An OKAY rating. The scale weighing the early boring segments where enemies aren’t even threatening against the more packed alien fights of the later interior areas is balanced in favor of the more interesting gameplay segments thankfully, but the dull start certainly threatened to drag down what is otherwise a passable arcade amusement. It still doesn’t ascend too far above a fairly plain light gun game concept, the power-up system pretty much the only thing it has going for it besides positioning enemies in a way that allows them to put up a decent fight, but thanks to the warp you can get a small but enjoyable enough burst of alien shooting that won’t feel like a quarter wasted. More enemy variety is the easiest suggestion to improve things, as would giving a few more foes the durability needed to put up a threat. For what is mostly a quick draw challenge due to many foes going down to one shot needs more push back either in the enemies being deadlier or they need to require more effort to dispatch.
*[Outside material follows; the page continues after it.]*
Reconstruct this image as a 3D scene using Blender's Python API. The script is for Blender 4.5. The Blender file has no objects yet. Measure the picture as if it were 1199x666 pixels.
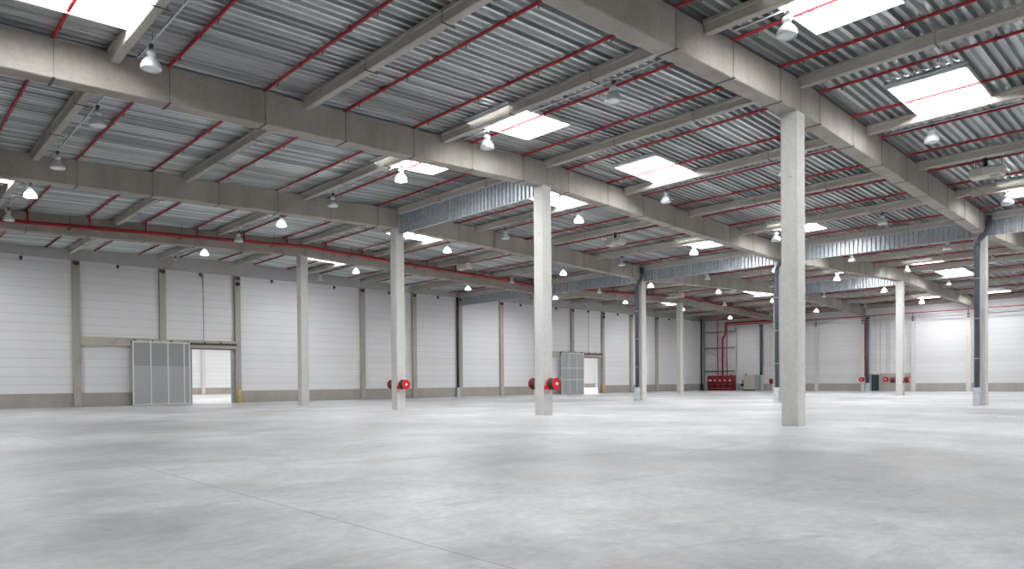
import bpy, bmesh, math, random
from mathutils import Vector, Matrix
random.seed(7)
COL = bpy.context.scene.collection
PI = math.pi
# ------------------------------------------------------------------ camera
FPX, CY = 821.606, 456.562
YAW, PITCH, ROLL = 0.8154, -0.0121, -0.0080
CAM = Vector((-23.669, -10.966, 1.5868))
_F = Vector((math.cos(YAW)*math.cos(PITCH), math.sin(YAW)*math.cos(PITCH), math.sin(PITCH)))
_R0 = Vector((math.sin(YAW), -math.cos(YAW), 0)); _U0 = _R0.cross(_F)
_R = _R0*math.cos(ROLL) + _U0*math.sin(ROLL)
_U = -_R0*math.sin(ROLL) + _U0*math.cos(ROLL)
cd = bpy.data.cameras.new('camera'); cam = bpy.data.objects.new('camera', cd); COL.objects.link(cam)
cd.sensor_width = 36; cd.lens = FPX/1199*36; cd.shift_y = (CY-333)/1199; cd.clip_end = 400; cd.clip_start = .05
cam.matrix_world = Matrix(((_R.x,_U.x,-_F.x,CAM.x),(_R.y,_U.y,-_F.y,CAM.y),(_R.z,_U.z,-_F.z,CAM.z),(0,0,0,1)))
bpy.context.scene.camera = cam

def seen(pts, m=6):
    """does a chain of points come into the photograph's frame?"""
    for a in pts:
        d = Vector(a)-CAM; z = d.dot(_F)
        if z < .3: continue
        u = 599.5+FPX*d.dot(_R)/z; v = CY-FPX*d.dot(_U)/z
        if -m < u < 1199+m and -m < v < 666+m: return True
    return False
def seg(a, b, n=24):
    a = Vector(a); b = Vector(b)
    return [a.lerp(b, i/n) for i in range(n+1)]

# ------------------------------------------------------------------ materials
def new_mat(name):
    m = bpy.data.materials.new(name); m.use_nodes = True
    nt = m.node_tree; return m, nt, nt.nodes['Principled BSDF']
def N(nt, t, **kw):
    n = nt.nodes.new(t)
    for k, v in kw.items(): setattr(n, k, v)
    return n
def math_node(nt, op, a, b=None, c=None):
    n = N(nt, 'ShaderNodeMath', operation=op)
    for i, v in enumerate((a, b, c)):
        if v is None: continue
        if isinstance(v, (int, float)): n.inputs[i].default_value = v
        else: nt.links.new(v, n.inputs[i])
    return n.outputs[0]
def ramp(nt, fac, stops):
    r = N(nt, 'ShaderNodeValToRGB'); e = r.color_ramp.elements
    while len(e) < len(stops): e.new(.5)
    for i, (p, c) in enumerate(stops):
        e[i].position = p; e[i].color = (c[0], c[1], c[2], 1)
    nt.links.new(fac, r.inputs[0]); return r.outputs[0]
def mixc(nt, fac, a, b, mode='MIX'):
    n = N(nt, 'ShaderNodeMix', data_type='RGBA', blend_type=mode)
    for i, v in ((0, fac), (6, a), (7, b)):
        if isinstance(v, (int, float)): n.inputs[i].default_value = v
        elif isinstance(v, tuple): n.inputs[i].default_value = (v[0], v[1], v[2], 1)
        else: nt.links.new(v, n.inputs[i])
    return n.outputs[2]
def noise(nt, vec, scale, detail=4, rough=.6, dist=0):
    n = N(nt, 'ShaderNodeTexNoise'); n.inputs['Scale'].default_value = scale
    n.inputs['Detail'].default_value = detail; n.inputs['Roughness'].default_value = rough
    n.inputs['Distortion'].default_value = dist
    nt.links.new(vec, n.inputs['Vector']); return n.outputs['Fac']
def coords(nt, sx=1, sy=1, sz=1, world=True):
    if world:
        g = N(nt, 'ShaderNodeNewGeometry'); src = g.outputs['Position']
    else:
        g = N(nt, 'ShaderNodeTexCoord'); src = g.outputs['Object']
    mp = N(nt, 'ShaderNodeMapping'); mp.inputs['Scale'].default_value = (sx, sy, sz)
    nt.links.new(src, mp.inputs[0]); return mp.outputs[0]

def simple(name, col, rough=.5, metal=0.0, var=.12, scale=3.0, spec=.5):
    m, nt, b = new_mat(name)
    n = noise(nt, coords(nt), scale)
    c = ramp(nt, n, [(.3, tuple(x*(1-var) for x in col)), (.7, tuple(min(1, x*(1+var)) for x in col))])
    nt.links.new(c, b.inputs['Base Color'])
    b.inputs['Roughness'].default_value = rough; b.inputs['Metallic'].default_value = metal
    b.inputs['Specular IOR Level'].default_value = spec
    return m

def concrete(name, col, streak=(1, 1, .12), var=.2, dark=(.30, .25, .20), stain=.35):
    m, nt, b = new_mat(name)
    big = noise(nt, coords(nt, *streak), .9, 5, .65)
    fine = noise(nt, coords(nt), 9, 4, .7)
    base = ramp(nt, big, [(.3, tuple(x*(1-var) for x in col)), (.55, col), (.8, tuple(x*(1+var*.5) for x in col))])
    base = mixc(nt, .35, base, ramp(nt, fine, [(.3, (.55, .55, .55)), (.7, (1, 1, 1))]), 'MULTIPLY')
    st = noise(nt, coords(nt, 1.3, 1.3, .5), 1.1, 6, .75, .4)
    f = math_node(nt, 'MULTIPLY', ramp(nt, st, [(.58, (0, 0, 0)), (.76, (1, 1, 1))]), stain)
    base = mixc(nt, f, base, dark)
    nt.links.new(base, b.inputs['Base Color'])
    b.inputs['Roughness'].default_value = .85; b.inputs['Specular IOR Level'].default_value = .25
    bu = N(nt, 'ShaderNodeBump'); bu.inputs['Strength'].default_value = .15; bu.inputs['Distance'].default_value = .02
    nt.links.new(fine, bu.inputs['Height']); nt.links.new(bu.outputs[0], b.inputs['Normal'])
    return m

M = {}
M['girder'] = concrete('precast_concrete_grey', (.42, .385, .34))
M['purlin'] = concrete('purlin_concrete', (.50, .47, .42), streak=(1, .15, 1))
M['strap'] = simple('strap_grey_steel', (.07, .068, .065), .5, .4)
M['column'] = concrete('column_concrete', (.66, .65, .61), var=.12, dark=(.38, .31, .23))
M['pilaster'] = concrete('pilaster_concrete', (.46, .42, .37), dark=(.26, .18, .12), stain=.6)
M['fascia'] = concrete('fascia_concrete', (.52, .51, .50), var=.08)
M['plinth'] = concrete('plinth_concrete', (.40, .37, .34), var=.1)
M['lintel'] = concrete('lintel_concrete', (.50, .47, .41), streak=(.3, 1, 2), dark=(.24, .16, .10), stain=.8)
M['red'] = simple('red_pipe_paint', (.36, .010, .018), .42, var=.12)
M['red_dark'] = simple('dark_red_paint', (.22, .008, .015), .45)
M['red_bright'] = simple('hose_reel_red', (.58, .010, .012), .35)
M['black'] = simple('black_rubber', (.018, .016, .022), .6)
M['bluegrey'] = simple('downpipe_pvc_blue_grey', (.085, .095, .125), .4)
M['galv'] = simple('galvanised_steel', (.55, .57, .59), .38, .75, .18, 6)
M['curtain'] = simple('smoke_curtain_steel', (.56, .60, .64), .38, .6, .2, 5)
M['galv_flat'] = simple('pale_galvanised_sheet', (.62, .66, .70), .45, .35, .15, 4)
M['white'] = simple('white_paint', (.78, .78, .76), .4, var=.03)
M['offwhite'] = simple('heater_cream_paint', (.66, .63, .56), .45, var=.05)
M['frame_white'] = simple('door_frame_pale', (.70, .69, .66), .45, var=.05)
M['yellow'] = simple('safety_yellow', (.75, .47, .02), .45)
M['teal'] = simple('dark_teal_door_paint', (.006, .028, .042), .45)
M['steel_dark'] = simple('dark_steel', (.055, .055, .058), .5, .3)
M['grey_paint'] = simple('cabinet_grey_paint', (.42, .42, .36), .5, var=.06)
M['grey_mid'] = simple('mid_grey_steel', (.33, .34, .34), .5, .2)
M['bulb'] = simple('frosted_lamp_glass', (.80, .84, .84), .25, var=.04, spec=.7)
M['blue'] = simple('pale_blue_plastic', (.30, .38, .50), .5)
M['skin'] = simple('pinkish_red_casing', (.62, .26, .20), .5)

def reflector():
    m, nt, b = new_mat('spun_aluminium_reflector')
    b.inputs['Base Color'].default_value = (.70, .73, .73, 1)
    b.inputs['Metallic'].default_value = .6; b.inputs['Roughness'].default_value = .35
    return m
M['reflector'] = reflector()

def deck():
    m, nt, b = new_mat('trapezoid_roof_deck')
    pos = coords(nt)
    sp = N(nt, 'ShaderNodeSeparateXYZ'); nt.links.new(pos, sp.inputs[0])
    rib = math_node(nt, 'FLOOR', math_node(nt, 'DIVIDE', sp.outputs[1], .30))
    bay = math_node(nt, 'FLOOR', math_node(nt, 'DIVIDE', sp.outputs[0], 6.0))
    cb = N(nt, 'ShaderNodeCombineXYZ'); nt.links.new(rib, cb.inputs[0]); nt.links.new(bay, cb.inputs[1])
    wn = N(nt, 'ShaderNodeTexWhiteNoise', noise_dimensions='2D'); nt.links.new(cb.outputs[0], wn.inputs[0])
    base = ramp(nt, wn.outputs[0], [(0, (.34, .36, .36)), (.5, (.50, .53, .525)), (1, (.74, .775, .77))])
    n = noise(nt, coords(nt, .25, 3, 1), 1.6, 4)
    base = mixc(nt, .5, base, ramp(nt, n, [(.3, (.6, .6, .6)), (.7, (1, 1, 1))]), 'MULTIPLY')
    nt.links.new(base, b.inputs['Base Color'])
    b.inputs['Metallic'].default_value = .7; b.inputs['Roughness'].default_value = .33
    return m
M['deck'] = deck()

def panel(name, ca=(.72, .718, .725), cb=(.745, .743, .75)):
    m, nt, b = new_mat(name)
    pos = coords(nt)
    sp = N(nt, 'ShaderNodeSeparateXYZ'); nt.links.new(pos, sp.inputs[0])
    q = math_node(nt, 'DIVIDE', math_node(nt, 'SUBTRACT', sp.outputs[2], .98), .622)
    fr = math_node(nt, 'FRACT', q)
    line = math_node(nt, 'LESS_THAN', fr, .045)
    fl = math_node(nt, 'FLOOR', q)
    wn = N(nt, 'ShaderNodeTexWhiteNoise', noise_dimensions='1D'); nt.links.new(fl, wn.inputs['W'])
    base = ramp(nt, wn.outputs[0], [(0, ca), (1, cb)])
    n = noise(nt, coords(nt, .4, .4, .2), 1.2, 3)
    base = mixc(nt, .25, base, ramp(nt, n, [(.3, (.85, .84, .84)), (.7, (1, 1, 1))]), 'MULTIPLY')
    base = mixc(nt, math_node(nt, 'MULTIPLY', line, .55), base, (.38, .37, .36))
    nt.links.new(base, b.inputs['Base Color'])
    b.inputs['Roughness'].default_value = .5; b.inputs['Specular IOR Level'].default_value = .3
    bu = N(nt, 'ShaderNodeBump'); bu.invert = True; bu.inputs['Strength'].default_value = .4; bu.inputs['Distance'].default_value = .01
    nt.links.new(line, bu.inputs['Height']); nt.links.new(bu.outputs[0], b.inputs['Normal'])
    return m
M['panel'] = panel('white_sandwich_panel')
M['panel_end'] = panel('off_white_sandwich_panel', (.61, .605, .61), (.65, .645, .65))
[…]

Even the earlier stages could be made more interesting if there were more mix-ups like the underutilized helicopter and forklift zombies.

 

While still an unbalanced package, Area 51 at least lets you skip its worse parts, making for a game that’s more believable as the start of Atari’s return to prominence. For the most part it does provide just the basic enjoyable aspects of a light gun shooter like needing to be fast and accurate to hit all the enemy targets, but that simplicity also lets it slip into the arcade where such game designs often draw in plenty of different players. It doesn’t seem like the series got off to a sterling start, making the two future sort-of reboots make a bit more sense, but there does still remain a direct sequel to Area 51 out there in the form of Area 51: Site 4 that I have yet to take a look at. Hopefully it can learn some lessons from the mediocrity of Area 51, but at least this alien shooter didn’t completely fail in providing arcade goers with some fast-paced alien shooting action.